NEWPORT – SAD 48 taxpayers should see a cut in the six district towns’ assessments to fund education this year, Superintendent William Braun said this week.

“There should be a 6 percent across-the-board reduction in what we tax the towns,” Braun said.

The superintendent said all calculations are preliminary as the district is awaiting final numbers from the Maine Department of Education, and the school budget is being fine-tuned. “We are currently at a 3.4 percent increase and we want to drop down to 3 percent,” he said.

SAD 48’s state subsidy likely will increase by more than $782,000, according to preliminary figures provided by the state to SAD 48 on Feb. 1, business manager Kelley Carter said Tuesday.

Last year, the district received $9,593,416 in state subsidy. This year’s preliminary subsidy is $10,376,027. Carter said that depending on final figures, this could mean a reduction in the local tax assessment of 6 percent to 8 percent.

Last year’s budget of $17,009,587 still is being reviewed, he said, but the goal appears to be a 3 percent increase.

Braun added that a search already has begun and is gaining interested applicants to replace Nokomis Regional High School Principal Dan Mills who is retiring in July. The high school has more than 750 students from eight communities, and the position has a salary in the mid-$70,000 range, he said.

Meanwhile, Braun said the aging high school will be in need of repairs in the future. “We have some dramatic needs,” he said, adding that the school board is assessing those needs.

Braun said he has heard some criticism of the school board’s recent decision to allow a football team to be created at Nokomis Regional High School.
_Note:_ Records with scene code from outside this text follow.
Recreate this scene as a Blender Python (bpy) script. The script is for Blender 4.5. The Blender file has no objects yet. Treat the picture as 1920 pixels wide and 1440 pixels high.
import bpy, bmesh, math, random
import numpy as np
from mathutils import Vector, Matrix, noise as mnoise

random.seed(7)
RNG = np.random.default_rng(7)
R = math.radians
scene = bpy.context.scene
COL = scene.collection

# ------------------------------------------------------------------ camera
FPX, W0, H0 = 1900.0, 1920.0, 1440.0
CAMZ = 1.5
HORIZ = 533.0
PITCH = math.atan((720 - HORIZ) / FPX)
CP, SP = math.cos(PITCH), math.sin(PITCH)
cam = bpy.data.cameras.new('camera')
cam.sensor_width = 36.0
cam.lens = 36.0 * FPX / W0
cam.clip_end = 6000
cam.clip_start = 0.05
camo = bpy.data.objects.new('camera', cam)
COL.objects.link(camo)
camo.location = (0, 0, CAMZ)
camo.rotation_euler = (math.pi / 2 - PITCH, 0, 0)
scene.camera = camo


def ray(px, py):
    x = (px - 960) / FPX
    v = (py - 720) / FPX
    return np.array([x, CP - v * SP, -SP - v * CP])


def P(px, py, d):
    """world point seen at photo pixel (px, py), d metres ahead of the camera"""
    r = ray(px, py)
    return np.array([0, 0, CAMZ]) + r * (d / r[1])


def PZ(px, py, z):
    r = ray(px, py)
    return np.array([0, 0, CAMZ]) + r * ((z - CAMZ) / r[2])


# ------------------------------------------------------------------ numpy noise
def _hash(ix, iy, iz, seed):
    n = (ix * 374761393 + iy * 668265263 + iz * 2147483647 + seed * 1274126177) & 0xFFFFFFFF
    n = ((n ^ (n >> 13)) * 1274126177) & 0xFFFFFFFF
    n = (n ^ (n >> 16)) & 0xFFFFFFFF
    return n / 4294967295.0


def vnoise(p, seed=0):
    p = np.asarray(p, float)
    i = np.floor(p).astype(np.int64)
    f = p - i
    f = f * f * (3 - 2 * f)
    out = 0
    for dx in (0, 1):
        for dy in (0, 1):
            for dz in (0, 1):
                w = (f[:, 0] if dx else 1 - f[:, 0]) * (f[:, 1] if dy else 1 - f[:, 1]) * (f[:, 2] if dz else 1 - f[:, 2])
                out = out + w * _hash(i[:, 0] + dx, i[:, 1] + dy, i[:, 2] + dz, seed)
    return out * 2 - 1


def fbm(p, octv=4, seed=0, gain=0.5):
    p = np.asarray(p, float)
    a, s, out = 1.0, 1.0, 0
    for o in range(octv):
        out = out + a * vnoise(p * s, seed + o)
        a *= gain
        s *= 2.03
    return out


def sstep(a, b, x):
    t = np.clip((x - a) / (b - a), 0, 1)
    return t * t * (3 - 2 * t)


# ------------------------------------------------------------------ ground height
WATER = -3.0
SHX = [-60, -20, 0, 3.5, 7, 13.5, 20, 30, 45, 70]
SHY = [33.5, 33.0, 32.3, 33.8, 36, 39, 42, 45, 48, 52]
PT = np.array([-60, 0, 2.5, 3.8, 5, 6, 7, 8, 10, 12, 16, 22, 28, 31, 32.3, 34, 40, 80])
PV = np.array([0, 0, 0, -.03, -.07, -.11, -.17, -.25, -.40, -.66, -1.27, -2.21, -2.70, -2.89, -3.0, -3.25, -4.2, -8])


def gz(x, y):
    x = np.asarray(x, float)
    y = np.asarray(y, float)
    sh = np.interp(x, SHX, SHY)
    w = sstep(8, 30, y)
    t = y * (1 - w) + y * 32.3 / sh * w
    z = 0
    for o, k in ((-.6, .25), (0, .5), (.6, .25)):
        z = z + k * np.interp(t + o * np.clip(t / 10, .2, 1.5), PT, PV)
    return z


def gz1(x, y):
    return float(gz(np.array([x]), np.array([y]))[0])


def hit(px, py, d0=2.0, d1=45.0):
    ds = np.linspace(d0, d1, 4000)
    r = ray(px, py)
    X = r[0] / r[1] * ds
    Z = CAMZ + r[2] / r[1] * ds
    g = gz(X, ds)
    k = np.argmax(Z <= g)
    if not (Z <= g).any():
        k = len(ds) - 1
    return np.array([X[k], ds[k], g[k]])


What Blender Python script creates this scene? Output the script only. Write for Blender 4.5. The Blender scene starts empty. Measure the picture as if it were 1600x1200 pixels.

He said it was important for area residents to know that the entire cost of the program is being funded by volunteer donations, and that a recent advertisement for a head coach was a control issue, not to be funded by SAD 48.

“We need to have some control,” Braun said. “This person needs a background check, fingerprinting.”

Braun added that a $2,500 appropriation to the football program did not come from educational funds but was made by the school board from their individual salaries as board members.